Question

Show that if \(L[y]=x^{2} y^{\prime \prime}+\alpha x y^{\prime}+\beta y,\) then $$ L\left[(-x)^{r}\right]=(-x)^{r} F(r) $$ for all \(x<0,\) where \(F(r)=r(r-1)+\alpha r+\beta .\) Hence conclude that if \(r_{1} \neq r_{2}\) are roots of \(F(r)=0,\) then linearly independent solutions of \(L[y]=0\) for \(x<0\) are \((-x)^{r_{1}}\) and \((-x)^{r_{2}}\)

Short answer

Question: Show that if \(L[(-x)^r] = (-x)^r F(r)\), where the linear second-order homogeneous differential operator \(L[y] = x^2 y'' + \alpha x y' + \beta y\), then two functions \((-x)^{r_1}\) and \((-x)^{r_2}\) are linearly independent solutions for \(x<0\), where \(r_1\) and \(r_2\) are distinct roots. Solution: Let \(F(r)=r(r-1)+\alpha r+\beta\). Then, when \(F(r_1)=0\) and \(F(r_2)=0\), we have two linearly independent solutions \((-x)^{r_1}\) and \((-x)^{r_2}\) for the equation \(L[y]=0\) for \(x<0\) as their Wronskian determinant is non-zero.

Step-by-step solution

Derive \((-x)^r\) and \((-x)^r\)

Firstly, we need to find the first and second derivatives of the function \((-x)^r\) with respect to \(x\). Using the chain rule, we find: $$ \frac{d}{dx}\left[(-x)^r\right] = r(-x)^{r-1}(-1), $$ and, $$ \frac{d^2}{dx^2}\left[(-x)^r\right] = r(r-1)(-x)^{r-2}(-1)^2. $$

Plug the derivatives into \(L[y]\)

We now plug these derivatives into the given equation for \(L[y]\), which is: $$ L[y] = x^2 y'' + \alpha x y' + \beta y. $$ Substituting the derivatives, we get: $$ L[(-x)^r] = x^2 r(r-1)(-x)^{r-2}(-1)^2 + \alpha x r(-x)^{r-1}(-1) + \beta(-x)^r. $$

Simplify the expression

Now, we simplify the expression as follows: $$ L[(-x)^r] = (-x)^r (r(r-1) + \alpha r + \beta). $$ Comparing this to the given result, $$ (-x)^r F(r) = L[(-x)^r], $$ where \(F(r) = r(r-1) + \alpha r + \beta\).

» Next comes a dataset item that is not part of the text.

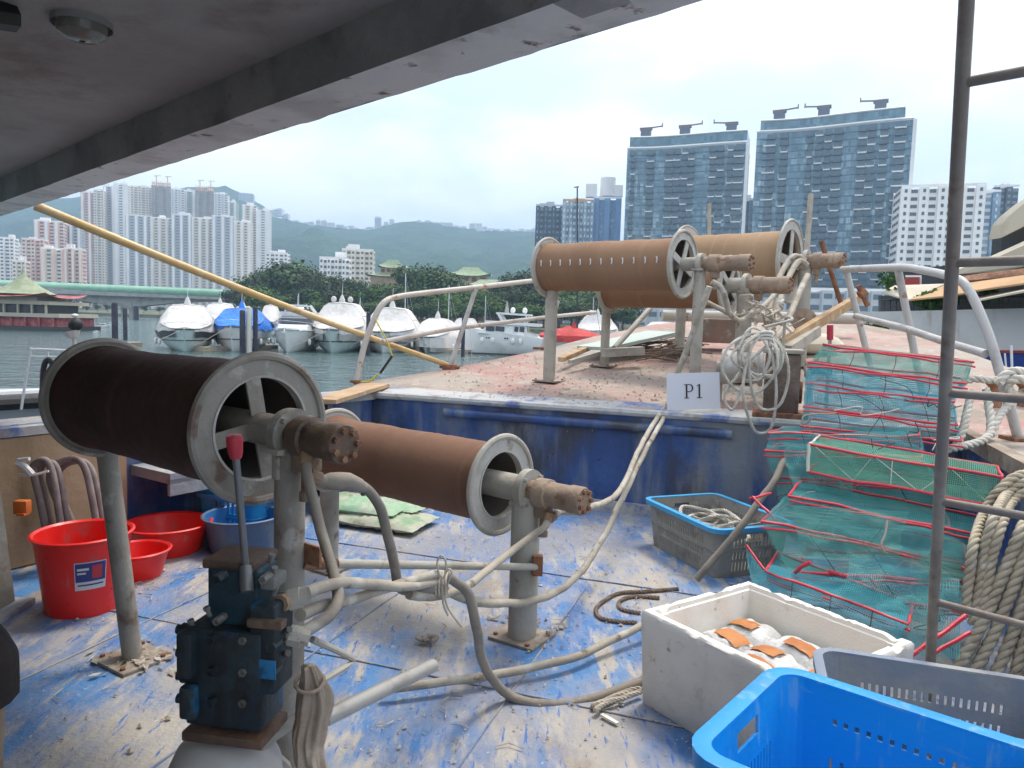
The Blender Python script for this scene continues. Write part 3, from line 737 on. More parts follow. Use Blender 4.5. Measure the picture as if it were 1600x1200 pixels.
def covered_boat(label, x0, x1, yw, ytop, hullf, cover, hull='gel_white', covermat='cover_white', shape='dome', L=9, domes=0, spike=True, name='covered_boat', band=None, skirt='cover_grey', band_h=.93, yaw=0.0, stern=False):
    """motor boat moored end-on, bow to the camera, under a fitted cover; hullf = hull share of the height"""
    xc = (x0 + x1) / 2; q = DB(xc, yw); D = q.y; w = (x1 - x0) / F * D; H = (yw - ytop) / F * D
    o = thing(name, label, 'boat', M=Matrix.Translation((q.x, D + L / 2, WZ)) @ Matrix.Rotation(yaw - math.atan2(xc - 800, F) * .7 + (math.pi if stern else 0), 4, 'Z'))
    hh = H * hullf; rg, b, zd = hull_rings(w, L, hh)
    obj('hull', MB().rings(rg), hull, o, world=False, ang=50)
    sb = MB()                                            # rub rail along the sheer, boot stripe below
    for sg in (-1, 1):
        sb.tube([V((sg * (b(t) + .02), -L / 2 + L * t, zd(t) - .04)) for t in [k / 14 for k in range(15)]], .06, 6)
    obj('rub_rail', sb, 'hull_black', o, world=False)
    st = MB()
    for sg in (-1, 1):
        pts = [(r_[2 if sg < 0 else -3] * 1.0) for r_ in rg]; pts = [V((p.x * 1.015, p.y - .01, p.z)) for p in pts]
        st.tube(pts, .045, 5)
    obj('hull_stripe', st, band or 'hull_black', o, world=False)
    hc = H - hh
    if shape == 'dome': prof = [(.10, .02, .9), (.2, .22, .88), (.34, .50, .80), (.42, .72, .72), (.52, .96, .62), (.66, 1.0, .60), (.84, .9, .62), (.95, .5, .8), (1.0, .1, .95)]
    elif shape == 'tall': prof = [(.08, .04, .95), (.22, .20, .92), (.36, .34, .88), (.42, .50, .80), (.50, .95, .58), (.62, 1.0, .56), (.80, .98, .58), (.9, .6, .75), (1.0, .12, .95)]
    else: prof = [(.06, .05, .9), (.25, .4, .75), (.45, .85, .55), (.6, 1.0, .45), (.8, .9, .5), (1.0, .3, .8)]
    sd = x0 * .37; rings_ = []; drop = {'dome': .10, 'tall': .20, 'tent': .75}.get(shape, .15) * hh
    tt = []
    for (a, c) in zip(prof, prof[1:]):
        for k in range(3): tt.append(tuple(a[m_] + (c[m_] - a[m_]) * k / 3 for m_ in range(3)))
    tt.append(prof[-1])
    for (t, h_, tw_) in tt:
        bb = b(t) + .05; z0_ = zd(t); y = -L / 2 + L * t; hz_ = hc * h_ * .98 + (zd(t) - hh) * 0; zt_ = max(z0_ + .06, hh + hz_)
        sec = [(-1.03, z0_ - drop), (-1.03, z0_), (-1 + .04, z0_ + (zt_ - z0_) * .25), (-(tw_ + .22), z0_ + (zt_ - z0_) * .55), (-tw_, z0_ + (zt_ - z0_) * .93), (-tw_ * .85, zt_), (0, zt_ + .05 * hc)]
        full = sec + [(-f, z) for f, z in sec[-2::-1]]
        r2 = []
        for k, (f, z) in enumerate(full):
            n_ = noise.noise(V((k * .9 + sd, t * 9, sd))) * .05 * w * .5; edge = .10 * hh * noise.noise(V((t * 12, k, sd))) if k in (0, len(full) - 1) else 0
            r2.append(V((max(-1.06, min(1.06, f)) * bb + n_ * (.6 if abs(f) < .97 else .25), y + n_ * .5, z + edge)))
        rings_.append(r2)
    cm = MB(); n_ = len(rings_[0]); cm.add([p for r_ in rings_ for p in r_], [(i_ * n_ + k, i_ * n_ + k + 1, (i_ + 1) * n_ + k + 1, (i_ + 1) * n_ + k) for i_ in range(len(rings_) - 1) for k in range(n_ - 1)]); base_ = 0
    cm.add(rings_[0], [tuple(range(n_))]); cm.add(rings_[-1], [tuple(range(n_ - 1, -1, -1))])
    c_ = obj('cover', cm, covermat, o, world=False, ang=32)
    # seams and lashings
    se = MB()
    for k in (3, n_ - 4): se.tube([r_[k] + V((.012 if k > 5 else -.012, -.012, .012)) for r_ in rings_], .02, 4)
    mid = rings_[len(rings_) // 2]; se.tube([p + V((0, -.015, .01)) for p in mid], .018, 4)
    obj('seam', se, 'cover_grey', c_, world=False)
    if skirt:
        sk = MB(); q_ = [V((p.x * 1.02, p.y - .02, p.z)) for r_ in rings_[:1] for p in r_]
        rows = []
        for r_, (t, _, _) in zip(rings_, tt):
            if t > .9: break
            rows.append(r_)
        for sg in (0, -1):
            pts = [V((r_[sg].x * 1.03, r_[sg].y - .02, r_[sg].z - .02)) for r_ in rows]; dn = [V((p.x * .93, p.y + .02, p.z - hh * .30)) for p in pts]
            m_ = len(pts); sk.add(pts + dn, [(a, a + 1, m_ + a + 1, m_ + a) for a in range(m_ - 1)])
        obj('dark_side_panel', sk, 'hull_black' if band == 'hull_black' else skirt, c_, world=False)
    yf = L * .10
    for k in range(domes):
        obj('radar_dome', MB().ball((w * (.15 if k else -.15), yf, H + w * .055), w * .05, 12, 8, (1, 1, 1.2)), 'cover_white', o, world=False)
    if spike:
        obj('covered_mast', MB().rings([ring(w * .12, w * .12, H - .1, .8, n=12, cy=yf), ring(w * .10, w * .10, H + w * .06, .8, n=12, cy=yf), ring(w * .03, w * .04, H + w * .14, .8, n=12, cy=yf + .05)]), covermat, o, world=False)
        obj('aerial', MB().tube([(0, yf, H + w * .1), (w * .01, yf, H + w * .36)], [.03, .015], 5), 'mast_white', o, world=False)
    for k, t in enumerate((.35, .55, .75)):
        for sg in (-1, 1): obj('fender', MB().ball((sg * (b(t) + .14), -L / 2 + L * t, hh * .42), .15, 10, 8, (1, 1, 1.9)), 'gel_white', o, world=False)
    an_ = rg[0]; obj('mooring_line', MB().tube(spline([V((-.1, -L / 2 + .25, zd(0) - .05)), V((-w * .4, -L / 2 - .3, zd(0) * .45)), V((-w * .62, -L / 2 + .3, .35))], 5), .025, 5), 'twine_far', o, world=False)
    obj('pulpit_rail', MB().tube(spline([V((-b(.3), -L / 2 + L * .3, zd(.3) + .5)), V((-b(.12), -L / 2 + L * .12, zd(.12) + .55)), V((0, -L / 2 - .1, zd(0) + .55)), V((b(.12), -L / 2 + L * .12, zd(.12) + .55)), V((b(.3), -L / 2 + L * .3, zd(.3) + .5))], 5), .022, 5), 'chrome', o, world=False)
    return o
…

Determine the roots of \(F(r)=0\)

To find the roots \(r_1\) and \(r_2\), we need to solve the equation \(F(r) = 0\). This gives us: $$ r(r-1) + \alpha r + \beta = 0. $$

Verify linearly independent solutions

If \(r_1\) and \(r_2\) are distinct roots of \(F(r) = 0\), then the functions \((-x)^{r_1}\) and \((-x)^{r_2}\) are solutions of the equation \(L[y]=0\). To show that they are linearly independent for \(x<0\), we will use the Wronskian determinant. The Wronskian determinant for these two functions is: $$ W\left((-x)^{r_1}, (-x)^{r_2}\right) = \begin{vmatrix} (-x)^{r_1} & (-x)^{r_2} \\ r_1(-x)^{r_1 - 1}(-1) & r_2(-x)^{r_2-1}(-1) \end{vmatrix} $$ Upon evaluating the determinant, we get: $$ W\left((-x)^{r_1}, (-x)^{r_2}\right) = r_1(-x)^{r_1 - 1}(-x)^{r_2} - r_2(-x)^{r_1}(-x)^{r_2-1}, $$ $$ W\left((-x)^{r_1}, (-x)^{r_2}\right) = (-x)^{r_1 + r_2 - 1}(r_1 - r_2). $$ Since \(r_1\) and \(r_2\) are distinct, \(r_1 - r_2 \neq 0\), and \(W((-x)^{r_1}, (-x)^{r_2}) \neq 0\) for \(x < 0\). This means that \((-x)^{r_1}\) and \((-x)^{r_2}\) are linearly independent solutions of \(L[y]=0\) for \(x < 0\).